Comment by Michael Hutchison on February 23, 2011 at 8:24pm


I'd like to hear how your "paperless classroom" experiment goes.  We are hoping to do the same, IF we can go 1:1.  My guess is that our paper costs are extreme, and of course, that may be a selling point for our school district.  

I might be WAY off base for saying this, but I wonder what would happen if schools encouraged or (financially) assisted parents who could not afford home access?  Why can't some of the responsibility be on parent/guardian for this?

There's a community near me which expects students to find access elsewhere (public library, for example) if they don't have it at home.  This district even has Amish students, and they are 1:1 and require students to have access.  Is this too much to expect?

Michael H.



Comment by Michael Dunagan on February 23, 2011 at 7:39pm
I am attempting to make one class paperless as a test.  I am finding that I have to allow students to come to my room during study hall, open labs before and after school, and still have students who can not meet deadlines.  Once I turn this to all my students I find this will be even more difficult.  I am not turned away.  I will continue to move forward, but it is a difficult task.
Comment by Michael Hutchison on February 23, 2011 at 6:41pm


What we did was to apply for a grant to provide three rolling MacBook carts for our department.  That gives us 90 machines for six teachers.  That said, we still have to try and give students some time in class to work.  Now, the other alternative I give students is that I come to school very early, and I will open the labs for them.

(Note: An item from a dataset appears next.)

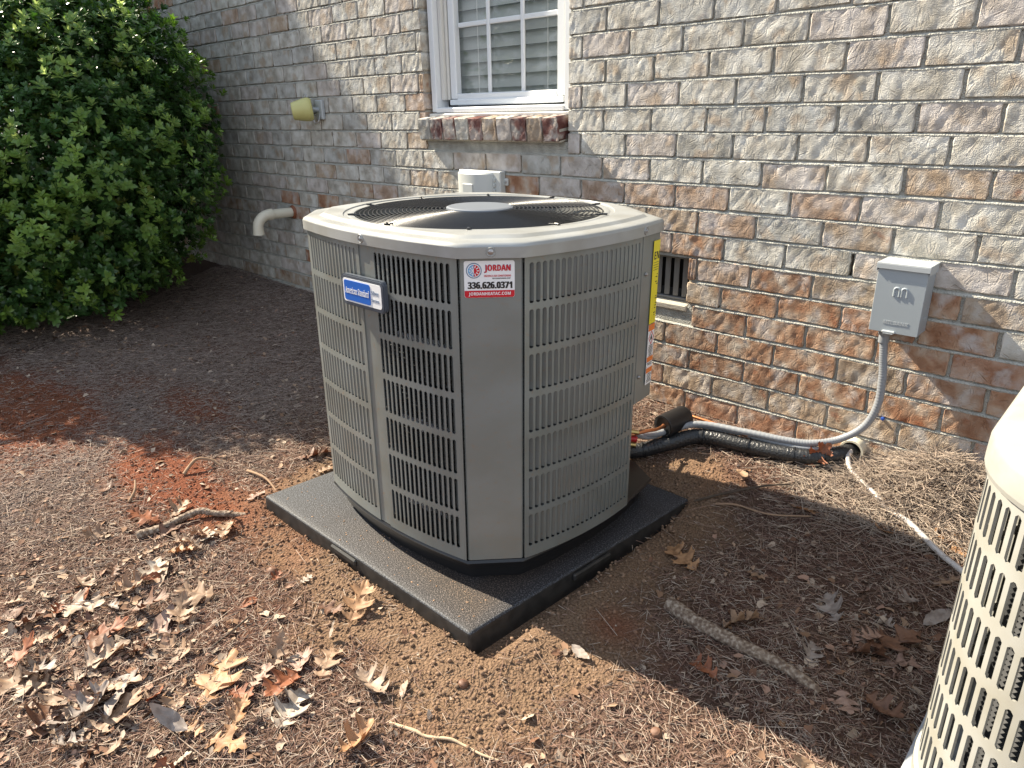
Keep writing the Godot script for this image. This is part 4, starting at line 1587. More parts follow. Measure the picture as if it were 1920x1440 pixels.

I figure that a large percentage of our students have access, and it is somewhat hard to figure the numbers who don't still have "smart phones".  We'd also have access at the public library, as well as various "hot spots" around town.  

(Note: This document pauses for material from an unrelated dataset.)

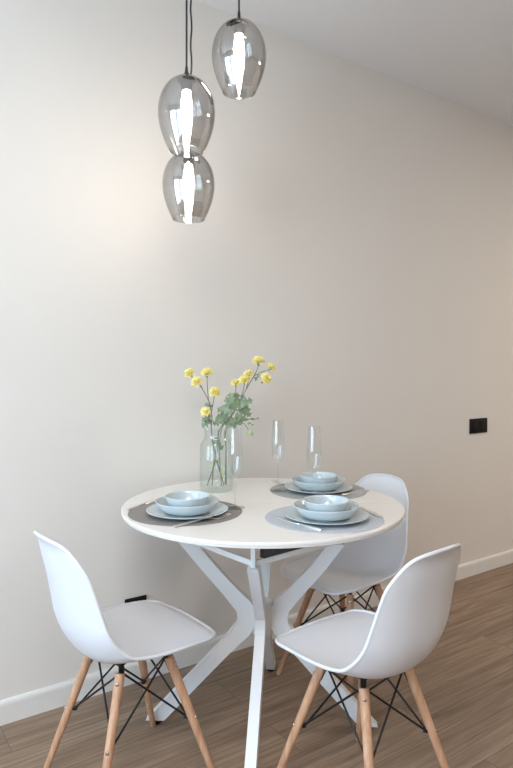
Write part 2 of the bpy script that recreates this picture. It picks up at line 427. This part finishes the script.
def make_chair(label):
    r = thing('shell_chair', label, 'chair', (0, 0, 0), 0, 'white shell chairs around the table')
    bm = bmesh.new(); nu, nv = len(GRID), len(GRID[0]); th = .0045
    g = [[bm.verts.new(p) for p in row] for row in GRID]
    for i in range(nu - 1):
        for j in range(nv - 1): bm.faces.new((g[i][j], g[i][j + 1], g[i + 1][j + 1], g[i + 1][j]))
    bmesh.ops.recalc_face_normals(bm, faces=bm.faces[:]); bm.normal_update()
    c = g[nu // 3][nv // 2]; sgn = -1 if c.normal.z > 0 else 1
    low = [[bm.verts.new(v.co + sgn * v.normal * th) for v in row] for row in g]
    for i in range(nu - 1):
        for j in range(nv - 1): bm.faces.new((low[i][j], low[i + 1][j], low[i + 1][j + 1], low[i][j + 1]))
    loop = [(0, j) for j in range(nv)] + [(i, nv - 1) for i in range(1, nu)] + [(nu - 1, j) for j in range(nv - 2, -1, -1)] + [(i, 0) for i in range(nu - 2, 0, -1)]
    for k in range(len(loop)):
        a, b = loop[k], loop[(k + 1) % len(loop)]
        try: bm.faces.new((g[a[0]][a[1]], g[b[0]][b[1]], low[b[0]][b[1]], low[a[0]][a[1]]))
        except ValueError: pass
    sh = finish('seat_shell', bm, M['shell'], r, smooth=50)
    bm = bmesh.new(); pts = []
    for a in loop:
        p = (g0 := GRID[a[0]][a[1]])
        if not pts or (p - pts[-1]).length > .004: pts.append(p.copy())
    pts = [p for p in pts]; cen = sum(pts, Vector()) / len(pts)
    n = 8; rings = []; m = len(pts)
    for i in range(m):
        t = (pts[(i + 1) % m] - pts[i - 1]).normalized(); ref = (pts[i] - cen); x = (ref - t * ref.dot(t)).normalized(); y = t.cross(x)
        rings.append([bm.verts.new(pts[i] + .0052 * (math.cos(2 * PI * k / n) * x + math.sin(2 * PI * k / n) * y)) for k in range(n)])
    for i in range(m):
        for k in range(n): bm.faces.new((rings[i][k], rings[i][(k + 1) % n], rings[(i + 1) % m][(k + 1) % n], rings[(i + 1) % m][k]))
    finish('rim', bm, M['shell'], sh, smooth=80)
    legs = []
    for sx, y0, fx, fy in ((-1, .076, -.192, .1905), (1, .076, .192, .1905), (1, -.076, .182, -.1935), (-1, -.076, -.182, -.1935)):
        top = Vector((sx * .093, y0, .391)); foot = Vector((fx, fy, 0)); legs.append((top, foot))
    pt = lambda L, z: L[1] + (L[0] - L[1]) * (z / L[0].z)
    zt, zl = .382, .205
    for top, foot in legs:
        L = (top, foot); ax = (top - foot).normalized(); outw = Vector((foot.x, foot.y, 0)).normalized()
        bm = bmesh.new()
        add_tube(bm, [pt(L, .004), pt(L, .012), pt(L, .2), pt(L, zt - .006), pt(L, zt)], [.0085, .0095, .0125, .0140, .0132], 18)
        lg = finish('leg', bm, M['wood'], r)
        bm = bmesh.new(); add_tube(bm, [pt(L, 0.0002), pt(L, .005)], [.0085, .0085], 14); finish('foot_pad', bm, M['chrome'], lg)
        for z, rr in ((zt - .022, .0135), (zl, .0128)):
            bm = bmesh.new(); p = pt(L, z) + outw * rr; add_tube(bm, [p - outw * .002, p + outw * .0012, p + outw * .0022], [.0052, .0052, .003], 12)
            finish('rivet', bm, M['chrome'], lg)
        bm = bmesh.new(); uz = under(top.x, top.y) - .006
        tt = pt(L, zt); up = Vector((tt.x - outw.x * .008, tt.y - outw.y * .008, uz))
        add_tube(bm, [pt(L, zt - .040) - outw * .0125, pt(L, zt - .012) - outw * .0120, tt - outw * .010, up], [.004, .006, .0085, .0085], 10)
        add_tube(bm, [up + Vector((0, 0, -.008)), up + Vector((0, 0, .001))], [.0135, .0155], 14)
        finish('mount', bm, M['black'], r)
    # crossed wire braces between neighbouring legs, with a nut where each pair ends
    for i in range(4):
        A, B = legs[i], legs[(i + 1) % 4]
        bm = bmesh.new()
        for P, Q in ((A, B), (B, A)):
            o1 = Vector((P[1].x, P[1].y, 0)).normalized(); o2 = Vector((Q[1].x, Q[1].y, 0)).normalized()
            s = .004 if P is A else -.004; side = (A[0] + B[0]) / 2; side.z = 0; side.normalize()
            add_tube(bm, [pt(P, zt - .006) - o1 * .017 + side * s, pt(Q, zl) - o2 * .017 + side * s], .0031, 8)
        finish('wire_brace', bm, M['black'], r)
    for L in legs:
        o = Vector((L[1].x, L[1].y, 0)).normalized(); p = pt(L, zl)
        bm = bmesh.new(); add_tube(bm, [p - o * .0115, p - o * .0235], [.0078, .0066], 10)
        finish('nut', bm, M['black'], r)
    return r
CH = [(-.3823, 1.8229, -.8827, 'white shell chair at the left of the table, nearest the wall socket'),
      (.3111, 1.7427, .687, 'white shell chair in the right foreground, its back turned to the viewer'),
      (.3546, 2.4145, 2.259, 'white shell chair behind the table at the right, between table and wall')]
ch0 = make_chair(CH[0][3])
for i, (x, y, a, lab) in enumerate(CH):
    if i == 0: ch0.location = (x, y, 0); ch0.rotation_euler[2] = a
    else: dup(ch0, (x, y, 0), a, lab)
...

Our big hope is to go to a 1:1 computer/student ratio very quickly.  Perhaps next year.


Michael Hutchison

Comment by Perri Gipner on February 23, 2011 at 1:21pm
I fight that at my school as well and as a result end up giving class time to finish computer-based projects that can't otherwise be completed by students at home. In this digital age, it is definitely a conundrum.
Comment by Michael Dunagan on February 23, 2011 at 10:59am
I would love to have digital versions only, but some of my students do not have access to the internet at home or other than school building.
Comment by Norman Nichols on February 22, 2011 at 10:28pm
A number of teachers across the school district worked collaboratively.  Originally we had the texts loaded onto CDs and provided each student with a CD.  Then we decided to use Google Sites to load them onto personal webpages.  Editing them and ensuring links are current is the most difficult part of the task and I haven't yet figured out a way to collaboratively change and update the material so that it remains current.  Maybe if I were a little more in the know with regard to wikis and Google Docs that might help but we really haven't had the opportunity to examine the text in a collaborative fashion since its original publication.  Increasing demands and diminishing resources make time an extremely pricey commodity.
Comment by Perri Gipner on February 22, 2011 at 9:58pm
How did you create these digital texts?
Comment by Norman Nichols on February 4, 2011 at 6:28pm
We have created some digital texts at our school.